◆ Work required
All pictures are to be skipped; retype only the lines from the top of the entries through the line with "bump(n_, b_, g, 1, .3); M['sedge'] = m_", both included.

[Scenes as source code]
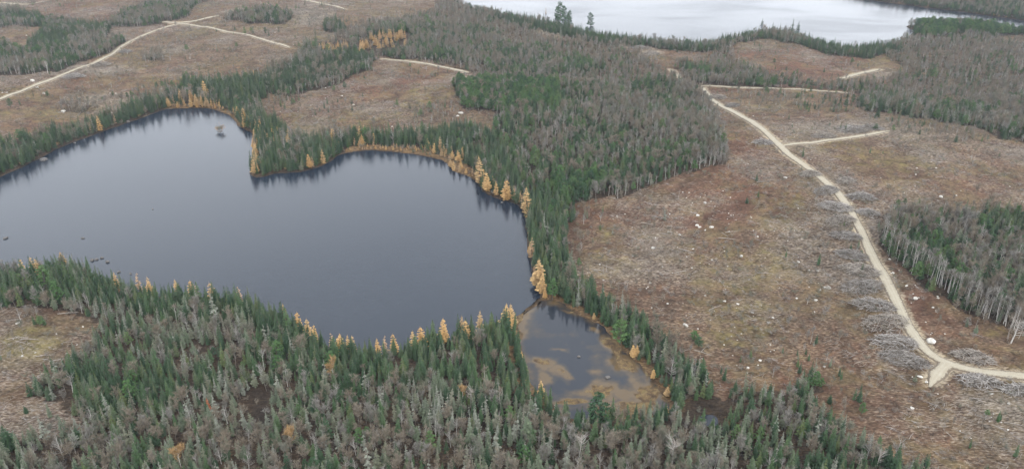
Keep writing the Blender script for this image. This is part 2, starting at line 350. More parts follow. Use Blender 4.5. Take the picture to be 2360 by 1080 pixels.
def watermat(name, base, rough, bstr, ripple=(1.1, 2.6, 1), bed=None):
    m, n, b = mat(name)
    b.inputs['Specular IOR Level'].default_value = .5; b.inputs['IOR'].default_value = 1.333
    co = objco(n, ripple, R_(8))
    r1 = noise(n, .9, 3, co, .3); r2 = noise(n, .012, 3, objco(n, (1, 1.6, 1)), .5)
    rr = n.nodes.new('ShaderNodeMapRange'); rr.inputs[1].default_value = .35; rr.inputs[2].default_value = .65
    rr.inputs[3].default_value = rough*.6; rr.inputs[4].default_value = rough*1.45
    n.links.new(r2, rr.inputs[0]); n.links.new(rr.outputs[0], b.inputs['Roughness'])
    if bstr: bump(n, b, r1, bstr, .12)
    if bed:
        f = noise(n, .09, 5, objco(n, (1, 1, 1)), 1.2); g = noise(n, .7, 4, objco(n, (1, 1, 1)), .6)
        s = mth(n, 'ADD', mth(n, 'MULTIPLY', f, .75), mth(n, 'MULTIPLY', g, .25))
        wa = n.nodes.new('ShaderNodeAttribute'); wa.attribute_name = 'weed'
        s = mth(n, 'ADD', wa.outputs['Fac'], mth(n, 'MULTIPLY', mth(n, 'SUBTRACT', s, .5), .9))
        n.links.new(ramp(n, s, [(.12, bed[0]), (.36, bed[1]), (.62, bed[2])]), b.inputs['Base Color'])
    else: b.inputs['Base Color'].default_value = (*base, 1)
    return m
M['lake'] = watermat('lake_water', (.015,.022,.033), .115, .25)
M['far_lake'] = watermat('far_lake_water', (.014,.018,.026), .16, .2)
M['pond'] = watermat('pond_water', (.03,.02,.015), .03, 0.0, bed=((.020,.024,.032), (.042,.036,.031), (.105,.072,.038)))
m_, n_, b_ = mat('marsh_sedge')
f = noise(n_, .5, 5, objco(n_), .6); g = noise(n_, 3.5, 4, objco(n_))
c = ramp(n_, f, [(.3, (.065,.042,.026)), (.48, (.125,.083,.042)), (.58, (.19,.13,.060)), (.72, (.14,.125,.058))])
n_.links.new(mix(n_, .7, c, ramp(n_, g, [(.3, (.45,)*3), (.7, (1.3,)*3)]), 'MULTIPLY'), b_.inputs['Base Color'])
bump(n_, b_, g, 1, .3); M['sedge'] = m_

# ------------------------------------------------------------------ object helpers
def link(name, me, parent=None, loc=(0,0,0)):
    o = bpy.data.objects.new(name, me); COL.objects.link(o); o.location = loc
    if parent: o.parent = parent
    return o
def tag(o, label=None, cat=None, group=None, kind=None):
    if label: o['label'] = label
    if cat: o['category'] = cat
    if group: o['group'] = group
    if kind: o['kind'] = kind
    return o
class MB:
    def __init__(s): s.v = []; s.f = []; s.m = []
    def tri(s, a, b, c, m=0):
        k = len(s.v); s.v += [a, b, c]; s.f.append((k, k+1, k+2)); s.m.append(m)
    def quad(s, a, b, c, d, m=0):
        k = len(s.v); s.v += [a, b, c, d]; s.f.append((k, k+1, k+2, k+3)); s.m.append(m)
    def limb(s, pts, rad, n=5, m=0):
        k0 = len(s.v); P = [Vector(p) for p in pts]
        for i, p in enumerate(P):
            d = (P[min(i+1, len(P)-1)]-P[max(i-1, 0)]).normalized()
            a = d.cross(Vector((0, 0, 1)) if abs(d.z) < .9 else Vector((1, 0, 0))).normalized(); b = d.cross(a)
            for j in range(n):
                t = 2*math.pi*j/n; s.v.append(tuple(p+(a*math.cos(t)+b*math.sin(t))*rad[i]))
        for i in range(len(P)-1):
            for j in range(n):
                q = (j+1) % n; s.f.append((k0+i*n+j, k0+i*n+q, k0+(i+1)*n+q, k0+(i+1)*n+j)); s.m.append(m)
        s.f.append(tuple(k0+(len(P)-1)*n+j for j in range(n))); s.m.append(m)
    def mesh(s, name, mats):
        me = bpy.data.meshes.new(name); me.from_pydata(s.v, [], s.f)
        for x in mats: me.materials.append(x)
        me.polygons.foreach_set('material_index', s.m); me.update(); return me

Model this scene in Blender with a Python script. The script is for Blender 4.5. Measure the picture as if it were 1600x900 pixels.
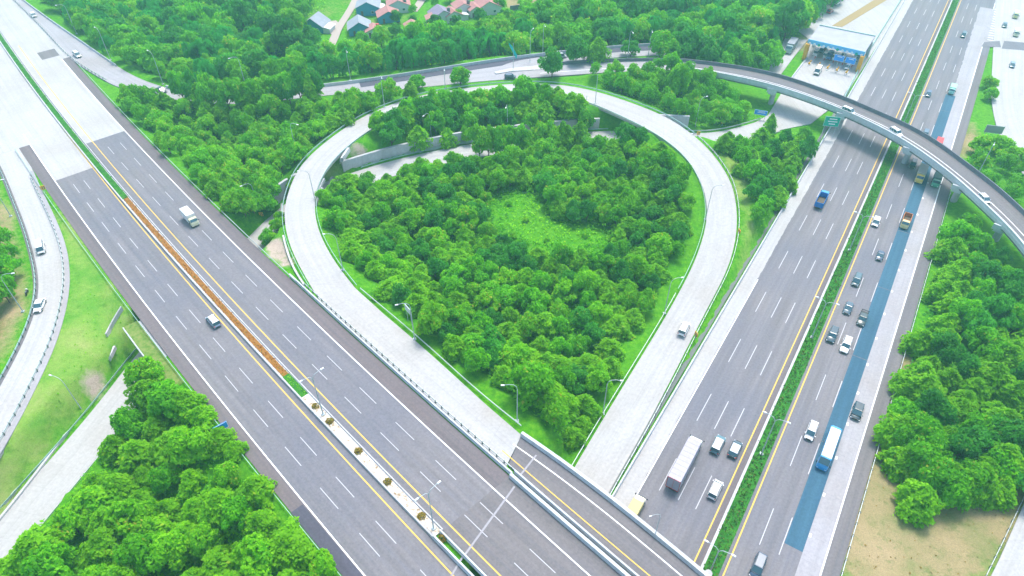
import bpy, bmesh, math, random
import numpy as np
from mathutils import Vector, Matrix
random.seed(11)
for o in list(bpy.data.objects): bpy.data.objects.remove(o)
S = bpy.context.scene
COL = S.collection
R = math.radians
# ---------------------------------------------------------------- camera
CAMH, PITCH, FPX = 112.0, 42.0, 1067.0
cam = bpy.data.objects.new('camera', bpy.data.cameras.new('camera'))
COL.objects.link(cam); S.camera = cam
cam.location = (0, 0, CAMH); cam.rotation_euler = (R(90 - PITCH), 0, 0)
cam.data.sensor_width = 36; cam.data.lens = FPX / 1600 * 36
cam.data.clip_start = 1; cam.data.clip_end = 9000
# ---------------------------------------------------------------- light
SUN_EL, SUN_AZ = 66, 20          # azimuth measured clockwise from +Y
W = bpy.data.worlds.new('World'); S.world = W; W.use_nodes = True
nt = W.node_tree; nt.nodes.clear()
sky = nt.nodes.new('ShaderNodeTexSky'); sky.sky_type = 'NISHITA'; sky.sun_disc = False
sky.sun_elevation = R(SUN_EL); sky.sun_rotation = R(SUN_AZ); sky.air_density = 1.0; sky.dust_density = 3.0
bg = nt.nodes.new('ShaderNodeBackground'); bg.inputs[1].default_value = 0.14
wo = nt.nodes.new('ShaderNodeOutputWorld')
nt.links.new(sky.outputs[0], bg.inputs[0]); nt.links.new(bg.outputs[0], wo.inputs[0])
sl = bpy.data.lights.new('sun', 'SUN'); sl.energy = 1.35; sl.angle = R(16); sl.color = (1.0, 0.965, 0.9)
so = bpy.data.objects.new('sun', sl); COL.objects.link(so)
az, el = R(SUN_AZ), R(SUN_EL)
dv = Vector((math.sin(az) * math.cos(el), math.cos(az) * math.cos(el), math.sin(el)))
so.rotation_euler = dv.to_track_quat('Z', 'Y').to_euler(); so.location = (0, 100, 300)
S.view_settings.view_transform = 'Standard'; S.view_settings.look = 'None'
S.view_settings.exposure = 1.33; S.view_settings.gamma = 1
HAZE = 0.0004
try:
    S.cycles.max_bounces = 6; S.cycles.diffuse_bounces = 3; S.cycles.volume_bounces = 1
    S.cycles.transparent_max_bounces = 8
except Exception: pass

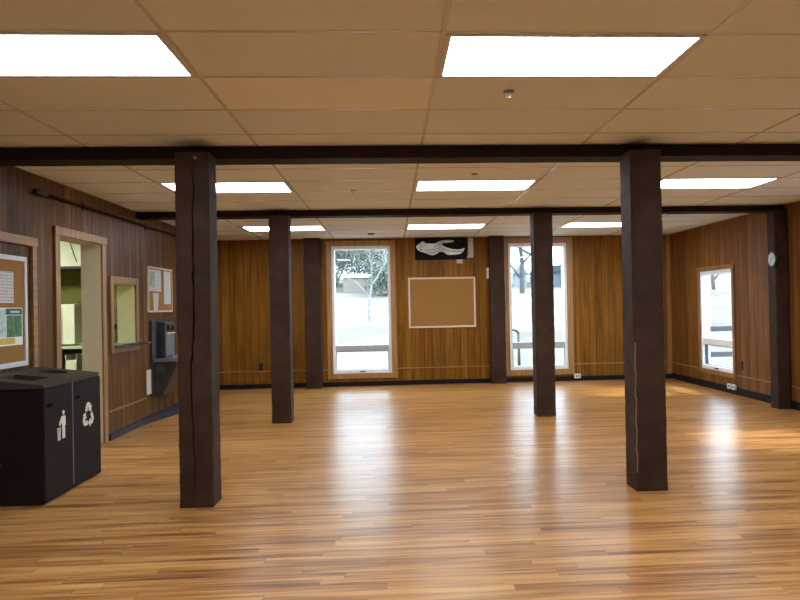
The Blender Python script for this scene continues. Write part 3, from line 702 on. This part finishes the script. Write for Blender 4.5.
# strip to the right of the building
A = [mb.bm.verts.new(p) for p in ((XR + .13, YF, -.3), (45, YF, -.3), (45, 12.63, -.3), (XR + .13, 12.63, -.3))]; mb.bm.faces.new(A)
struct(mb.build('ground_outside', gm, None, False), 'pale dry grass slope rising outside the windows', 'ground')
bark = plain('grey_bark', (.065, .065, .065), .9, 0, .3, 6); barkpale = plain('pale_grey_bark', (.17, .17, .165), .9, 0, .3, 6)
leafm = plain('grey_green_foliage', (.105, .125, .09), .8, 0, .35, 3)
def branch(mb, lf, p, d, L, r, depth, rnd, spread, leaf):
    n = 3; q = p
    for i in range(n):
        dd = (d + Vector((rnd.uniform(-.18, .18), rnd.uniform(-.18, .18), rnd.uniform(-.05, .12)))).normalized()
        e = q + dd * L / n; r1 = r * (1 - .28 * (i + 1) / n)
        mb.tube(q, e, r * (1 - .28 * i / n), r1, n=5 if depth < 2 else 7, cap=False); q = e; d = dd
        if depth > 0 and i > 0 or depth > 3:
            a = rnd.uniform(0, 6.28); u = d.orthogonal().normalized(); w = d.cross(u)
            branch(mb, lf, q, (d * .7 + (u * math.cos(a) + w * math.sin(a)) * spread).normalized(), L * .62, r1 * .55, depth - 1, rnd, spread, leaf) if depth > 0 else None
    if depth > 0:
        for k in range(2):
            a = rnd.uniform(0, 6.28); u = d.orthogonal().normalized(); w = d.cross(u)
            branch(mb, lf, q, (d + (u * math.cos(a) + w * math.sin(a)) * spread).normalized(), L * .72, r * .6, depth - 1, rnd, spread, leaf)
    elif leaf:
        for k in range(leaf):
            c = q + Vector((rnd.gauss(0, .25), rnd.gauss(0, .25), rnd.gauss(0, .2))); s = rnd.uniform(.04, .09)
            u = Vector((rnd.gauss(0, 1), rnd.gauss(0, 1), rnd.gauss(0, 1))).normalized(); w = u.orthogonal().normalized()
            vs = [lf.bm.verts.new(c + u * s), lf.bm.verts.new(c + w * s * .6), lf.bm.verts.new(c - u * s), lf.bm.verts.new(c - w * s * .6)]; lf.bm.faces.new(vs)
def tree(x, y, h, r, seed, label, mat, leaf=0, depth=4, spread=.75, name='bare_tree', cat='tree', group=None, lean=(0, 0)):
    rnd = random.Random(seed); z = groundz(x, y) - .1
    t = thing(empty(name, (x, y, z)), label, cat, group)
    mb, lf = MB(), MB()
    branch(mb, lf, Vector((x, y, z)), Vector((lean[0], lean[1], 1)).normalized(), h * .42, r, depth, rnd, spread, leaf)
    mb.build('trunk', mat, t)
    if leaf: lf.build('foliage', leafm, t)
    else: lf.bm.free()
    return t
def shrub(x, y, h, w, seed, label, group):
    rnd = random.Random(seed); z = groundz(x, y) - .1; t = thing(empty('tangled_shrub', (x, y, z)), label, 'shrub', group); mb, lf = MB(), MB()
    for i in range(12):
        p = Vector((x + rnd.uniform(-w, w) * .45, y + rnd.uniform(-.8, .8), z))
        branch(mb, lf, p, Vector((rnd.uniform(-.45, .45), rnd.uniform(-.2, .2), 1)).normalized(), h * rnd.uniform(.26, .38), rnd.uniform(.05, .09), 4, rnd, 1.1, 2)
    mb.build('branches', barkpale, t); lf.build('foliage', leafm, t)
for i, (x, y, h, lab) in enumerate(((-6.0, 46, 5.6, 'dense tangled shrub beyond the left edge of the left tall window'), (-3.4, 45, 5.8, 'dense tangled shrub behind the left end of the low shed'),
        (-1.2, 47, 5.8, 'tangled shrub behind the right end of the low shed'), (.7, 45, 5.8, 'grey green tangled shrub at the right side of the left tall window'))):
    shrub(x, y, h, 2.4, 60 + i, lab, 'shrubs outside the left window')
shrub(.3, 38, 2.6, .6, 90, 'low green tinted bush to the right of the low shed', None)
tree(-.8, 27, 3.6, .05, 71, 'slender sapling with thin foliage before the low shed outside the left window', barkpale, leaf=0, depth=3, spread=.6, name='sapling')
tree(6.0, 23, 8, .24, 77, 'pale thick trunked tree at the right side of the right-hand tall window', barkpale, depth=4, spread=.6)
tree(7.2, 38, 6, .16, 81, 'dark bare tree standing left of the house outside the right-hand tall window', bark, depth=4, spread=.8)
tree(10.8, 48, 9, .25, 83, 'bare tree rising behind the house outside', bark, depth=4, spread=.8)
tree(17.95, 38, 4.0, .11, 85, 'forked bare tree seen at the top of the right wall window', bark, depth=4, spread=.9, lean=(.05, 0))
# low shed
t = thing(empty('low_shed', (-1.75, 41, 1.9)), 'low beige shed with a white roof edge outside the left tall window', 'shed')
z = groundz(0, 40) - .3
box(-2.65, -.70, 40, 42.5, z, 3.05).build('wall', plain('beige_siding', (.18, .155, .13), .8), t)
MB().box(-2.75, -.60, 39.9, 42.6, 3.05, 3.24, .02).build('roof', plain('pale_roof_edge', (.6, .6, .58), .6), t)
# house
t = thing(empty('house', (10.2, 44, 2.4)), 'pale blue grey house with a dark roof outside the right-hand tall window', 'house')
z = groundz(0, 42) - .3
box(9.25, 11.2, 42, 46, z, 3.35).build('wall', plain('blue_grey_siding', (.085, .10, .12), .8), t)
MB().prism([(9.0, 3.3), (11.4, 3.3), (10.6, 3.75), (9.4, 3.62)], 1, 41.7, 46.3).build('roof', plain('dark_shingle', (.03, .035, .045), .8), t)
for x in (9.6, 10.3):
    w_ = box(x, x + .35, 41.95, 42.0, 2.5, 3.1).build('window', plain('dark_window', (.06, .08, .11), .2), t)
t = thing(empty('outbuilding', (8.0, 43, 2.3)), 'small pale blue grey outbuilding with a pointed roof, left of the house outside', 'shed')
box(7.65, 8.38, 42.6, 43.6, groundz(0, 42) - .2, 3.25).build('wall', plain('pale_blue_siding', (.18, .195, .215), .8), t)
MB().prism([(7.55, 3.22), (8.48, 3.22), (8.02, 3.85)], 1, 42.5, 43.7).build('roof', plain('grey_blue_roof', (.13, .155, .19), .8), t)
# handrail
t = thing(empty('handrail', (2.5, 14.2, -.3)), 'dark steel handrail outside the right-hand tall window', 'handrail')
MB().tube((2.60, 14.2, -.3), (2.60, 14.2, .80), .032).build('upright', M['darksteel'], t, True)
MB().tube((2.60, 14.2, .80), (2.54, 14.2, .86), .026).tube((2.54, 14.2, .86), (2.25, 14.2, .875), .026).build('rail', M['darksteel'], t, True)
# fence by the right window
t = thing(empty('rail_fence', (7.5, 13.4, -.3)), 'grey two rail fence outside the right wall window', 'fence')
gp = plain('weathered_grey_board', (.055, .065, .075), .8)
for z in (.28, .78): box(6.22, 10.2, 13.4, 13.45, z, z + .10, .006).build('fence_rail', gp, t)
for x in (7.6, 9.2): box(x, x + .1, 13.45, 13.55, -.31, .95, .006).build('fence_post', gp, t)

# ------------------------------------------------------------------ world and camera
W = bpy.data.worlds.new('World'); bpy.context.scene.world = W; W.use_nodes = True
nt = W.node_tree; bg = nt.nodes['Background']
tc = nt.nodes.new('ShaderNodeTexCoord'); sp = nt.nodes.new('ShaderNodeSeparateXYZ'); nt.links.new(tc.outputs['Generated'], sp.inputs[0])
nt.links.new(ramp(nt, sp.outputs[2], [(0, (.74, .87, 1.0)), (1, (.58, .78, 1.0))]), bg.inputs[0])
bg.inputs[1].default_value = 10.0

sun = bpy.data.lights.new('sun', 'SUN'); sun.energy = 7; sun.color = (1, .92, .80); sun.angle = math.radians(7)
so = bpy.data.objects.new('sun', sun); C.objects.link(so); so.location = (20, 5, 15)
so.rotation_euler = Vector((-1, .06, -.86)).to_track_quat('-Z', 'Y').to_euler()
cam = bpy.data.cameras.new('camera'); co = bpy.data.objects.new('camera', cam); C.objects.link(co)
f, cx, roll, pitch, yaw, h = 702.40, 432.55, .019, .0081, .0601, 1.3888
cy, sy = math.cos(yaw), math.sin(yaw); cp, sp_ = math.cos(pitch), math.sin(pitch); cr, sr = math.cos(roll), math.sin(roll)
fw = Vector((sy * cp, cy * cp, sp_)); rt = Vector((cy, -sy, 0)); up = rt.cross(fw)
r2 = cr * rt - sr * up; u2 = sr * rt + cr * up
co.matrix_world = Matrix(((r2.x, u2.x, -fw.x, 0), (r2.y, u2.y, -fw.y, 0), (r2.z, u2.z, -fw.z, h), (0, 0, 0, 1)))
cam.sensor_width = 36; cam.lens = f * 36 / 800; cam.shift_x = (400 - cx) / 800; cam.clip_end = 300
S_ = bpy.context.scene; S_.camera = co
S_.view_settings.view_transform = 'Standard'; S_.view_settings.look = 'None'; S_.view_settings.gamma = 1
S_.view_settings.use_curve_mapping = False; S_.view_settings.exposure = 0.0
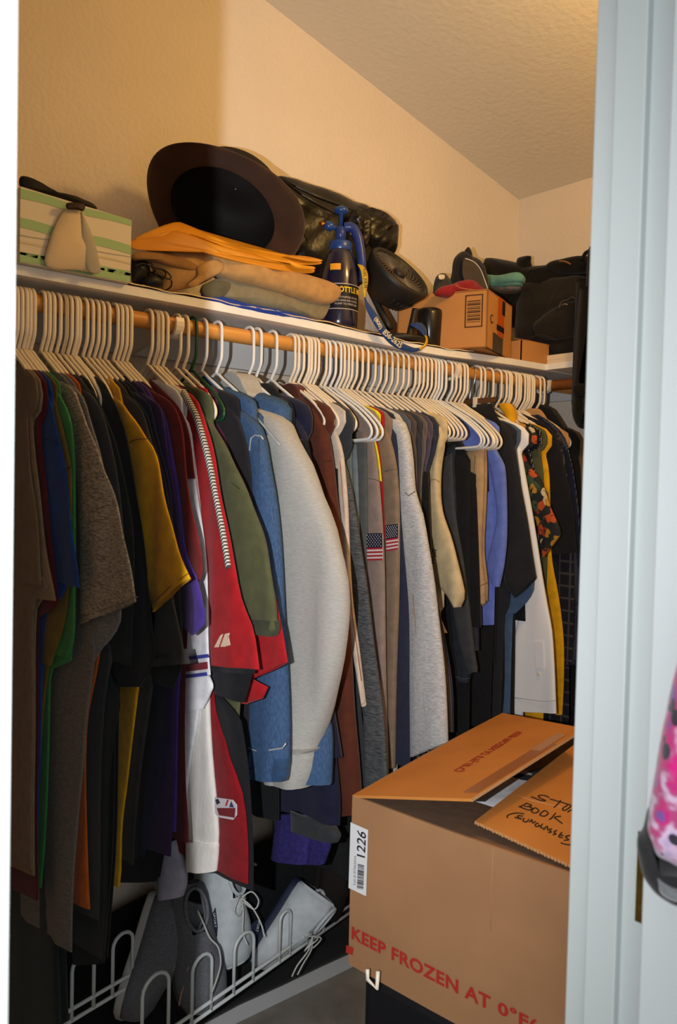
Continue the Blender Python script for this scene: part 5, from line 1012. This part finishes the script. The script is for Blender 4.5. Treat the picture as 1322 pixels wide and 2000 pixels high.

◆ Reply
Keep writing the Blender script for this image. This is part 2, starting at line 350. More parts follow. Use Blender 4.5. Take the picture to be 2360 by 1080 pixels.
def watermat(name, base, rough, bstr, ripple=(1.1, 2.6, 1), bed=None):
    m, n, b = mat(name)
    b.inputs['Specular IOR Level'].default_value = .5; b.inputs['IOR'].default_value = 1.333
    co = objco(n, ripple, R_(8))
    r1 = noise(n, .9, 3, co, .3); r2 = noise(n, .012, 3, objco(n, (1, 1.6, 1)), .5)
    rr = n.nodes.new('ShaderNodeMapRange'); rr.inputs[1].default_value = .35; rr.inputs[2].default_value = .65
    rr.inputs[3].default_value = rough*.6; rr.inputs[4].default_value = rough*1.45
    n.links.new(r2, rr.inputs[0]); n.links.new(rr.outputs[0], b.inputs['Roughness'])
    if bstr: bump(n, b, r1, bstr, .12)
    if bed:
        f = noise(n, .09, 5, objco(n, (1, 1, 1)), 1.2); g = noise(n, .7, 4, objco(n, (1, 1, 1)), .6)
        s = mth(n, 'ADD', mth(n, 'MULTIPLY', f, .75), mth(n, 'MULTIPLY', g, .25))
        wa = n.nodes.new('ShaderNodeAttribute'); wa.attribute_name = 'weed'
        s = mth(n, 'ADD', wa.outputs['Fac'], mth(n, 'MULTIPLY', mth(n, 'SUBTRACT', s, .5), .9))
        n.links.new(ramp(n, s, [(.12, bed[0]), (.36, bed[1]), (.62, bed[2])]), b.inputs['Base Color'])
    else: b.inputs['Base Color'].default_value = (*base, 1)
    return m
M['lake'] = watermat('lake_water', (.015,.022,.033), .115, .25)
M['far_lake'] = watermat('far_lake_water', (.014,.018,.026), .16, .2)
M['pond'] = watermat('pond_water', (.03,.02,.015), .03, 0.0, bed=((.020,.024,.032), (.042,.036,.031), (.105,.072,.038)))
m_, n_, b_ = mat('marsh_sedge')
f = noise(n_, .5, 5, objco(n_), .6); g = noise(n_, 3.5, 4, objco(n_))
c = ramp(n_, f, [(.3, (.065,.042,.026)), (.48, (.125,.083,.042)), (.58, (.19,.13,.060)), (.72, (.14,.125,.058))])
n_.links.new(mix(n_, .7, c, ramp(n_, g, [(.3, (.45,)*3), (.7, (1.3,)*3)]), 'MULTIPLY'), b_.inputs['Base Color'])
bump(n_, b_, g, 1, .3); M['sedge'] = m_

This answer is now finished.